Martin-Trigona v. Shiff, 702 F.2d 380, 382 (2d Cir.1983).

THE PROCEEDINGS IN THE DISTRICT COURT

Appellant’s activities in the district court for the District of Connecticut began in 1981 when two bankruptcy cases in which he was involved were transferred from the Southern District of New York. The bankruptcy court consolidated the cases and appointed trustees for Martin-Trigona’s personal estate and for New Haven Radio, Inc., a bankrupt corporation in which Martin-Trigona is sole shareholder. Appellant thereafter refused to be examined and was found in contempt by Bankruptcy Judge Shiff.1

In the course of the bankruptcy case, Martin-Trigona authored an array of plenary actions, motions, applications, appeals and other proceedings, including an action naming all the judges in the District of Connecticut as defendants. Martin-Trigo-na’s actions were, following the general practice of the district, randomly assigned among district judges in Connecticut. As his filings multiplied, efficient administration of the inter-related litigation became increasingly difficult. Therefore, at the request of Martin-Trigona, Chief Judge Daly transferred all such pending actions in the district to Judge Cabranes on January 11, 1983.

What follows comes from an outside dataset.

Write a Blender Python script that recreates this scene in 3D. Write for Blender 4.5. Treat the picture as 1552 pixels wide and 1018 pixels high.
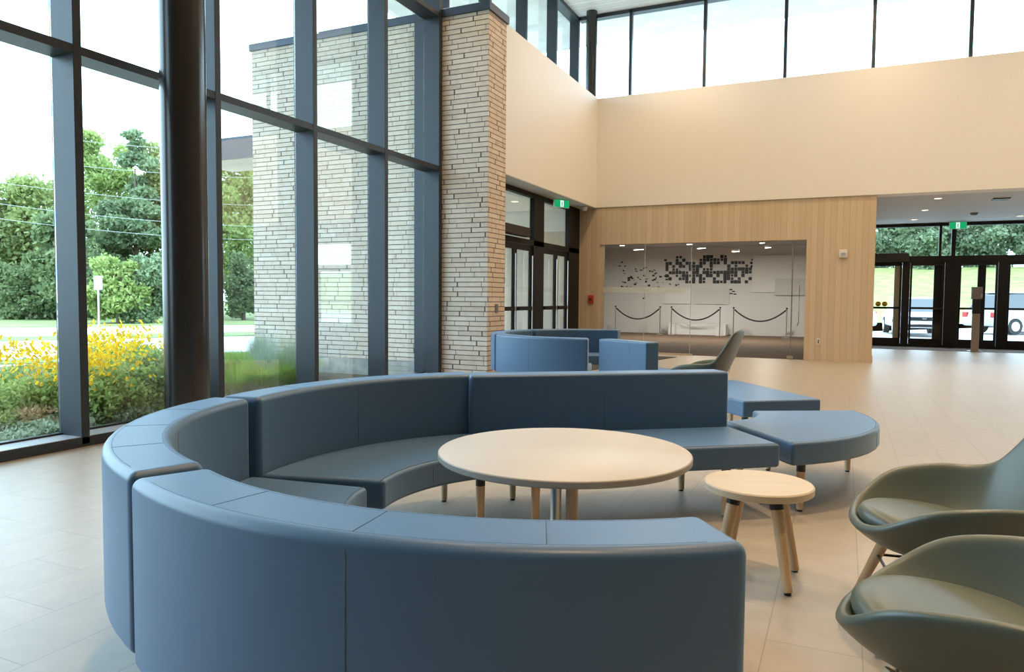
import bpy, bmesh, math, random
import numpy as np
from math import sin, cos, pi, radians, atan2, hypot
from mathutils import Vector, Matrix

for o in list(bpy.data.objects): bpy.data.objects.remove(o)
SC = bpy.context.scene
COL = SC.collection

# ------------------------------------------------------------------ camera
W_, H_ = 1552, 1018
F_PX = 1097.4
YAW, PITCH, ROLL = .429473, .0516436, -.0079672
cd = bpy.data.cameras.new('camera')
cd.sensor_fit = 'HORIZONTAL'; cd.sensor_width = 36.0; cd.lens = 36.0*F_PX/W_
cd.clip_start = .05; cd.clip_end = 600
cam = bpy.data.objects.new('camera', cd); COL.objects.link(cam)
fwd = Vector((-sin(YAW)*cos(PITCH), cos(YAW)*cos(PITCH), -sin(PITCH)))
rt = Vector((cos(YAW), sin(YAW), 0)); dn = fwd.cross(rt)
r_ = rt*cos(ROLL)+dn*sin(ROLL); d_ = -rt*sin(ROLL)+dn*cos(ROLL)
m3 = Matrix((r_, -d_, -fwd)).transposed()
cam.matrix_world = Matrix.Translation((0, 0, 1.3)) @ m3.to_4x4()
SC.camera = cam

# ------------------------------------------------------------------ world, view
SC.view_settings.view_transform = 'Standard'
SC.view_settings.look = 'None'
SC.view_settings.gamma = 1.0
SC.view_settings.exposure = 0.0
SC.view_settings.use_curve_mapping = False
w = bpy.data.worlds.new('overcast_sky'); SC.world = w; w.use_nodes = True
bg = w.node_tree.nodes['Background']
bg.inputs['Color'].default_value = (0.57, 0.79, 1.0, 1)
bg.inputs['Strength'].default_value = 7.3

# sun behind thin cloud, from the south-west side outdoors
sl = bpy.data.lights.new('sun', 'SUN'); sl.energy = .7; sl.angle = radians(25); sl.color = (1, .95, .85)
so = bpy.data.objects.new('sun', sl); COL.objects.link(so)
so.rotation_euler = Vector((0.55, 0.45, -1.0)).to_track_quat('-Z', 'Y').to_euler()

LAMP_W = 68       # ceiling downlight power
LAMP_C = (1.0, .70, .40)

# ------------------------------------------------------------------ materials
def mat(name, col, rough=.6, metal=0, spec=.5, coat=0, coat_r=.2, sheen=0):
    m = bpy.data.materials.new(name); m.use_nodes = True
    b = m.node_tree.nodes['Principled BSDF']
    b.inputs['Base Color'].default_value = (*col, 1)
    b.inputs['Roughness'].default_value = rough
    b.inputs['Metallic'].default_value = metal
    b.inputs['Specular IOR Level'].default_value = spec
    b.inputs['Coat Weight'].default_value = coat
    b.inputs['Coat Roughness'].default_value = coat_r
    b.inputs['Sheen Weight'].default_value = sheen
    return m
class NT:
    def __init__(s, m): s.m = m; s.t = m.node_tree; s.b = s.t.nodes['Principled BSDF']
    def n(s, kind, **kw):
        x = s.t.nodes.new(kind)
        for k, v in kw.items(): setattr(x, k, v)
        return x
    def l(s, a, b): s.t.links.new(a, b)
    def math(s, op, a, b=None, c=None):
        x = s.n('ShaderNodeMath', operation=op)
        for i, v in enumerate((a, b, c)):
            if v is None: continue
            if isinstance(v, (int, float)): x.inputs[i].default_value = v
            else: s.l(v, x.inputs[i])
        return x.outputs[0]
    def pos(s):
        g = s.n('ShaderNodeNewGeometry'); q = s.n('ShaderNodeSeparateXYZ'); s.l(g.outputs['Position'], q.inputs[0]); return q.outputs
    def comb(s, x, y, z=0):
        q = s.n('ShaderNodeCombineXYZ')
        for i, v in enumerate((x, y, z)):
            if isinstance(v, (int, float)): q.inputs[i].default_value = v
            else: s.l(v, q.inputs[i])
        return q.outputs[0]
    def ramp(s, fac, stops):
        r = s.n('ShaderNodeValToRGB'); s.l(fac, r.inputs[0])
        e = r.color_ramp.elements
        while len(e) < len(stops): e.new(.5)
        for i, (p, c) in enumerate(stops): e[i].position = p; e[i].color = (*c, 1)
        return r.outputs[0]
    def mix(s, fac, a, b, mode='MIX'):
        x = s.n('ShaderNodeMix', data_type='RGBA', blend_type=mode)
        for sock, v in ((x.inputs[0], fac), (x.inputs[6], a), (x.inputs[7], b)):
            if isinstance(v, (int, float)): sock.default_value = v
            elif isinstance(v, tuple): sock.default_value = (*v, 1)
            else: s.l(v, sock)
        return x.outputs[2]
    def bump(s, h, strength, dist=.01):
        b = s.n('ShaderNodeBump'); b.inputs['Strength'].default_value = strength; b.inputs['Distance'].default_value = dist
        s.l(h, b.inputs['Height']); s.l(b.outputs[0], s.b.inputs['Normal'])

def coursed(name, bw, bh, joint, palette, joint_col, horiz='xy', rough=.85, bump=.6, rnd=1.0, org=(0, 0), noise=.25, jd=.01):
    """rows of blocks with a random start per row; horizontal axis is x+y on walls, floor rows step along x"""
    m = mat(name, palette[0], rough); t = NT(m)
    p = t.pos()
    if horiz == 'floor': u = t.math('SUBTRACT', p[1], org[1]); v = t.math('SUBTRACT', p[0], org[0])
    else: u = t.math('ADD', p[0], p[1]); v = p[2]
    vr = t.math('DIVIDE', v, bh); row = t.math('FLOOR', vr); fv = t.math('FRACT', vr)
    wn = t.n('ShaderNodeTexWhiteNoise', noise_dimensions='1D'); t.l(row, wn.inputs['W'])
    if rnd == 'half': sh = t.math('MULTIPLY', t.math('MODULO', t.math('ABSOLUTE', row), 2), .5)
    else: sh = t.math('MULTIPLY', wn.outputs['Value'], rnd*3.7)
    ur = t.math('ADD', t.math('DIVIDE', u, bw), sh)
    if rnd != 'half':
        # uneven lengths: warp the coordinate a little, periodically, per row
        ur = t.math('ADD', ur, t.math('MULTIPLY', t.math('SINE', t.math('MULTIPLY', ur, 2.3)), .22))
    cell = t.math('FLOOR', ur); fu = t.math('FRACT', ur)
    wn2 = t.n('ShaderNodeTexWhiteNoise', noise_dimensions='2D'); t.l(t.comb(cell, row), wn2.inputs['Vector'])
    col = t.ramp(wn2.outputs['Value'], [(i/(len(palette)-1), c) for i, c in enumerate(palette)])
    nz = t.n('ShaderNodeTexNoise'); nz.inputs['Scale'].default_value = 9; nz.inputs['Detail'].default_value = 6
    t.l(t.comb(u, v), nz.inputs['Vector'])
    col = t.mix(noise, col, t.ramp(nz.outputs[0], [(.3, (.35, .35, .35)), (.7, (.9, .9, .9))]), 'OVERLAY')
    ju, jv = joint/bw, joint/bh
    inu = t.math('MULTIPLY', t.math('GREATER_THAN', fu, ju), 1.0)
    inv = t.math('GREATER_THAN', fv, jv)
    solid = t.math('MULTIPLY', inu, inv)
    t.l(t.mix(solid, joint_col, col), t.b.inputs['Base Color'])
    hgt = t.math('ADD', t.math('MULTIPLY', solid, 1.0), t.math('MULTIPLY', nz.outputs[0], .25))
    t.bump(hgt, bump, jd)
    return m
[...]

By order filed May 6, 1983, Judge Ca-branes stayed the bankruptcy proceedings in all respects and scheduled a hearing on all pending motions for June 6. He also required the parties to the bankruptcy proceedings and the United States as a representative of several federal defendants, including judges and the United States Attorney, sued by Martin-Trigona in related actions, to state their views on the course of further proceedings. The United States advised issuance of a broad injunction to prohibit relitigation of decided issues and to establish conditions for the filing of additional court papers. The various named defendants filed motions to dismiss and sought to enjoin Martin-Trigona from suing the trustees in bankruptcy, their attorneys, their families, and persons in privity with them without prior leave of the district court.

The order issued by Judge Cabranes gave appellant notice of the hearing date and the matters to be dealt with, as did the court calendar. In addition, on June 3, 1983, Martin-Trigona appeared before Judge Cabranes in a separate contempt hearing.2 At that time, the district court [1258]*1258reminded appellant of the June 6 hearing and of the issues to be dealt with at that time. On June 4, Martin-Trigona wrote a letter to Judge Cabranes captioned “Statement Concerning Hearing of June 6, 1983” in which appellant urged the court, inter alia, to cancel the June 6 hearing, which appellant characterized, as “a waste of time.”

Martin-Trigona did not appear at the June 6 hearing. The court heard from various parties and from the attorney representing Martin-Trigona in the criminal contempt proceeding, see note 2 supra, who was present, on various issues. On June 8, 1983 Judge Cabranes entered a temporary restraining order enjoining Martin-Trigona from filing actions in the District of Connecticut until a further hearing was held.

The court also entered an order to show cause why a permanent injunction should not issue and why all actions brought by Martin-Trigona then pending before the court should not be dismissed. The district court scheduled a hearing for June 16,1983 on this order and indicated its intent to consolidate it with a trial on the merits.